--- Given instruction ---
Copy out each line of the data holding "objects".

(Entries with scene source code)
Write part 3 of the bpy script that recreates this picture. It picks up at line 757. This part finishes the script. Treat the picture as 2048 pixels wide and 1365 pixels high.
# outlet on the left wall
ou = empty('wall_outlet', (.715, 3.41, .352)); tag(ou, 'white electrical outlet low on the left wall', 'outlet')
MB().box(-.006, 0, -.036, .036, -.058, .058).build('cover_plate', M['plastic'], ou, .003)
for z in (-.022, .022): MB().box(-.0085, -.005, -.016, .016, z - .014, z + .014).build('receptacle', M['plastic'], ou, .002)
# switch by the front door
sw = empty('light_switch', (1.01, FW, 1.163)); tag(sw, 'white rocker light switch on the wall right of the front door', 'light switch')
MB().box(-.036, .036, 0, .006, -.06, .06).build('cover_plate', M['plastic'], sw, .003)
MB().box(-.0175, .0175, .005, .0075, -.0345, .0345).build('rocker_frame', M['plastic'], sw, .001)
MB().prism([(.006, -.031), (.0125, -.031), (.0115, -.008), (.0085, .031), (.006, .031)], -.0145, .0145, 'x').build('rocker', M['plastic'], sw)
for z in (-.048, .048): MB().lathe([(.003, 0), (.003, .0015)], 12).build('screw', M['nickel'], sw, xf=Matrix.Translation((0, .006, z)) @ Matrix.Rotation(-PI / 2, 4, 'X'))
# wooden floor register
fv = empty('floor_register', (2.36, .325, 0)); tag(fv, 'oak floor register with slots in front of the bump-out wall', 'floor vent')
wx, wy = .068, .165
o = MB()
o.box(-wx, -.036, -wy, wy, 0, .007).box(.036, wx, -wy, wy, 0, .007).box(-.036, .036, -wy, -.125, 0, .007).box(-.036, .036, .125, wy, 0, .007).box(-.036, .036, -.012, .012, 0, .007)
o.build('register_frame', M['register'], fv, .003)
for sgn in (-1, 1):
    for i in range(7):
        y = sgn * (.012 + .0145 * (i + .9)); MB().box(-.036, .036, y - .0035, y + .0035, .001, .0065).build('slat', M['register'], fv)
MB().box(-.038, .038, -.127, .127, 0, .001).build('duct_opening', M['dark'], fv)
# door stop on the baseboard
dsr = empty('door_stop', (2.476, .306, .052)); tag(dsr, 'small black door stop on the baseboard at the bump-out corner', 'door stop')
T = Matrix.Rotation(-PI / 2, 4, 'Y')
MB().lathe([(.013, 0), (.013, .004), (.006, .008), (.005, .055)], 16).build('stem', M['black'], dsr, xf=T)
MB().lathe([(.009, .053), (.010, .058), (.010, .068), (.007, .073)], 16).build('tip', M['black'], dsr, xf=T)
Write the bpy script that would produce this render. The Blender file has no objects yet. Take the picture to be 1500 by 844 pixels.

---

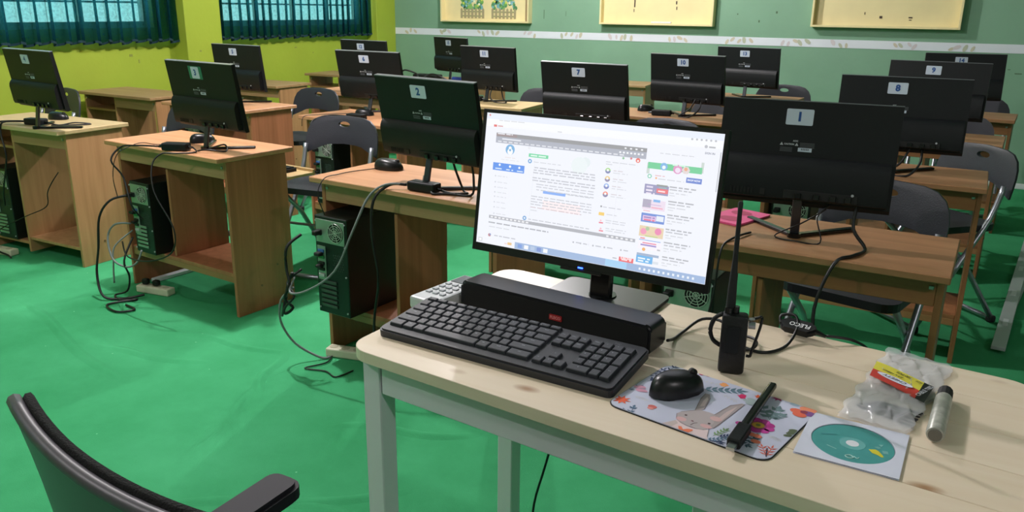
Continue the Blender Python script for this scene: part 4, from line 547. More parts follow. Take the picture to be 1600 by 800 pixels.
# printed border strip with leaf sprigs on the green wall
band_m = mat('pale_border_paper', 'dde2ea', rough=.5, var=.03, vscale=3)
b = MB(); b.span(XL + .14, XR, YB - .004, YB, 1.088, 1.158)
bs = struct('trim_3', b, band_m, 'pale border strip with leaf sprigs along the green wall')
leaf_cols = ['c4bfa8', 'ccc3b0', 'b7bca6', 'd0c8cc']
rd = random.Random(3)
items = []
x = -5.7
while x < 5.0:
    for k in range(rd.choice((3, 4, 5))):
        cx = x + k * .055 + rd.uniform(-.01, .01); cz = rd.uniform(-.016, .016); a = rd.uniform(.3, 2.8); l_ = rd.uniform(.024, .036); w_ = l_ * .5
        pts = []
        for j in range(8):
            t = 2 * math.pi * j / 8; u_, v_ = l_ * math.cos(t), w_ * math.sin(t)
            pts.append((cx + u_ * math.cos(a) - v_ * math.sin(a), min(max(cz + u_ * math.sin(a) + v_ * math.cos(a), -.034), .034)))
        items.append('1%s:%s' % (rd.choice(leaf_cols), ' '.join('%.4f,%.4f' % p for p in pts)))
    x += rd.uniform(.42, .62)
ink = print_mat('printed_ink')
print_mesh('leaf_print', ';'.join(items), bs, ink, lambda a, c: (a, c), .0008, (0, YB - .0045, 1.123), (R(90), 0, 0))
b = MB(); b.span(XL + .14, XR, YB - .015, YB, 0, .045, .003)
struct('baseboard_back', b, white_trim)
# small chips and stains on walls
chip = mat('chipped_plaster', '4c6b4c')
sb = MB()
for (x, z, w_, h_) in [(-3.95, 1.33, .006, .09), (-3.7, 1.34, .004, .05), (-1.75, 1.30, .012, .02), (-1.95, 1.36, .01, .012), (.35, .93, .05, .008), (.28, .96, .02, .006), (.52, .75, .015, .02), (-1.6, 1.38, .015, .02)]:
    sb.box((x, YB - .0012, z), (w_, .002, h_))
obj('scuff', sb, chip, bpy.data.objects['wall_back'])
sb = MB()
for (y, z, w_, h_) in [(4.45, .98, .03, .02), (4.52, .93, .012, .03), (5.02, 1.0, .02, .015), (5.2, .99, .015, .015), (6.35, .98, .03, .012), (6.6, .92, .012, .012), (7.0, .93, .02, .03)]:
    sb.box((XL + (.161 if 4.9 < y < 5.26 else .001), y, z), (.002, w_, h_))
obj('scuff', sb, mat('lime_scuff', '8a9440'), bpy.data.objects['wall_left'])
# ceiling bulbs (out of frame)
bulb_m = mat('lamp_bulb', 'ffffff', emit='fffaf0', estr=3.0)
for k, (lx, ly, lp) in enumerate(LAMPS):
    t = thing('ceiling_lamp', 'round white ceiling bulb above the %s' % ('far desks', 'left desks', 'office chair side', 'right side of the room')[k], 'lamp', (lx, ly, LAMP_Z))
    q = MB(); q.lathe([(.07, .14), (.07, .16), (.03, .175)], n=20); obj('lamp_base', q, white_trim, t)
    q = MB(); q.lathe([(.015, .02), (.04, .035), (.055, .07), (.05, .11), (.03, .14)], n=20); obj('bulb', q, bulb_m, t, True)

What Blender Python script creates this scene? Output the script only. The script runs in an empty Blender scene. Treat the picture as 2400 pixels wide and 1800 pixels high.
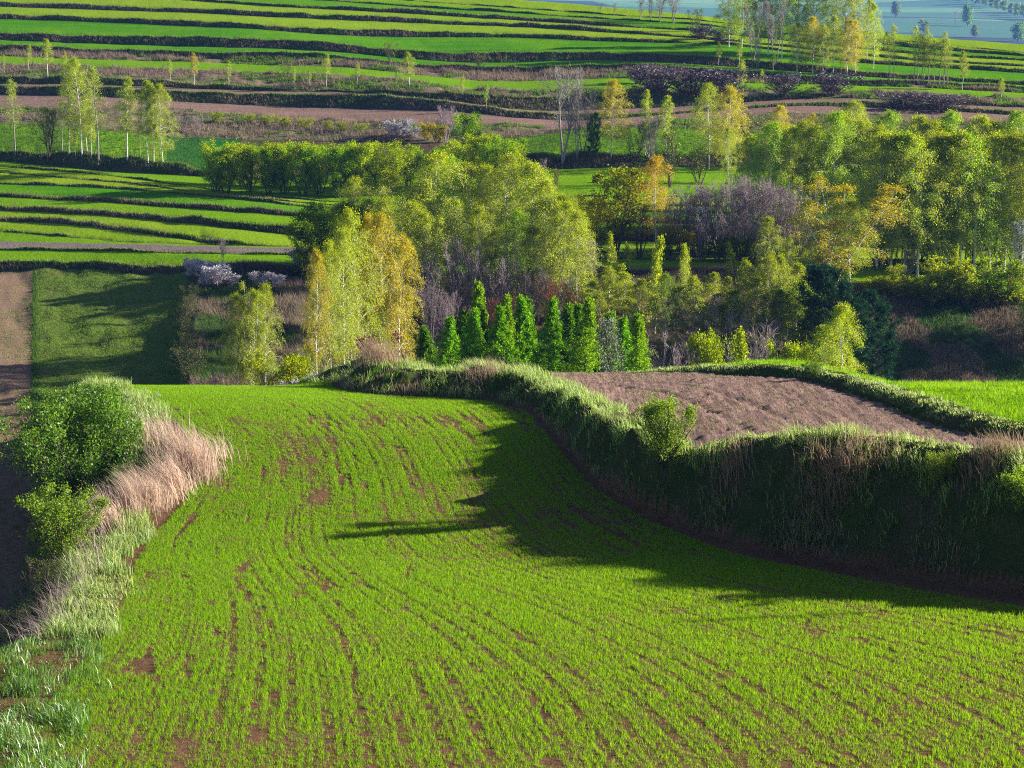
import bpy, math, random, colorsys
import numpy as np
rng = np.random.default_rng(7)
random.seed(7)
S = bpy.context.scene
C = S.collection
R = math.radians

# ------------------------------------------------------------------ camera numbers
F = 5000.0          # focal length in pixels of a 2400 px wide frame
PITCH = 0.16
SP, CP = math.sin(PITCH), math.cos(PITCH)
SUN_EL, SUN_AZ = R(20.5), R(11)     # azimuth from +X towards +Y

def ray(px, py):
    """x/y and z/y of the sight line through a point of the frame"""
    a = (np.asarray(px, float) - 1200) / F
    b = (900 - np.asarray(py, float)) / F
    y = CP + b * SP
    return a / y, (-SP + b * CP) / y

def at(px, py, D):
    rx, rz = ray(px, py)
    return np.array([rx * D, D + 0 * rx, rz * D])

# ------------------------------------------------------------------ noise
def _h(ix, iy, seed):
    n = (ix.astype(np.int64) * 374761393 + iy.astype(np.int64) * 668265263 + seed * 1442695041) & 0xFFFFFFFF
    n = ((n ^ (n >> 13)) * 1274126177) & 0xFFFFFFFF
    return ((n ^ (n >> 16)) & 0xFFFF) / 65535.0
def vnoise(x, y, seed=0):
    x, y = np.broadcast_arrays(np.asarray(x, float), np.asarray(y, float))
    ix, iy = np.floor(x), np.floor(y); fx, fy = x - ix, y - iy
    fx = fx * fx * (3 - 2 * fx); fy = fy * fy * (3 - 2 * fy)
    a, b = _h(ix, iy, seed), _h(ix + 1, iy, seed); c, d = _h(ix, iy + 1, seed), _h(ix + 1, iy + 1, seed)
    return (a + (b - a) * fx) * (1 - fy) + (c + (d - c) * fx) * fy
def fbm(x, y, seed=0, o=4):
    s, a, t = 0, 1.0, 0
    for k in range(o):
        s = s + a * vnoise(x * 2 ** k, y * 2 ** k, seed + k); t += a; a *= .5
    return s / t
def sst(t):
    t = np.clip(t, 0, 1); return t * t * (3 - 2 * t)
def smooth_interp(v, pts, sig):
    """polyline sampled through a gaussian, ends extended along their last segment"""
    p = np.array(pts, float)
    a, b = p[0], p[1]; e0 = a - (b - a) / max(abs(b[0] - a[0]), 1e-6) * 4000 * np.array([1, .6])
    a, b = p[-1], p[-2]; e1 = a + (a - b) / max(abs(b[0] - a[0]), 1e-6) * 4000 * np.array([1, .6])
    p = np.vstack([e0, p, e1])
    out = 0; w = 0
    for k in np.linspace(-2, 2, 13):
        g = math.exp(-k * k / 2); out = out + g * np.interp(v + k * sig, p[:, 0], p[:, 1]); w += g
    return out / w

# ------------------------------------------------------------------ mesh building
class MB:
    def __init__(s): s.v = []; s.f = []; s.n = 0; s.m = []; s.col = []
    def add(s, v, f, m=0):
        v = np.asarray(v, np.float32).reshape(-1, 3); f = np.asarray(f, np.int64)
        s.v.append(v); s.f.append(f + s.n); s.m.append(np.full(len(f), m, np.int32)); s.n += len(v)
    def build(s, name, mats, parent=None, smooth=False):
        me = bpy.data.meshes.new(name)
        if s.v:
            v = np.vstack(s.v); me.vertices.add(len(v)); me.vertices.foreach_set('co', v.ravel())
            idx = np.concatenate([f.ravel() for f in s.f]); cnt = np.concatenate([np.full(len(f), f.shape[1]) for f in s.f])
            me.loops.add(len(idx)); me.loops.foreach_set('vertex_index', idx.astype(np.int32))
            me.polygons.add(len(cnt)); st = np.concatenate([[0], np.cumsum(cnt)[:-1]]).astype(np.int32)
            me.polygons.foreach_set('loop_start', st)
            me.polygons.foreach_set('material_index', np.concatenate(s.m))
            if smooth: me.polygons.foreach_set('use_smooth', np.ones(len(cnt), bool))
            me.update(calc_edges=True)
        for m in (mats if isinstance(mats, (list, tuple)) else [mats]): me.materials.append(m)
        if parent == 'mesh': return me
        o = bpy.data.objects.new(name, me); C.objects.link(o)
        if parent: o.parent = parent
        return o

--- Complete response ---
Write the bpy script that would produce this render. The Blender file has no objects yet. Take the picture to be 1500 by 844 pixels.
obj('scuff', sb, chip, bpy.data.objects['wall_back'])
obj('scuff', sb, mat('lime_scuff', '8a9440'), bpy.data.objects['wall_left'])
        o = bpy.data.objects.new(name, me); C.objects.link(o)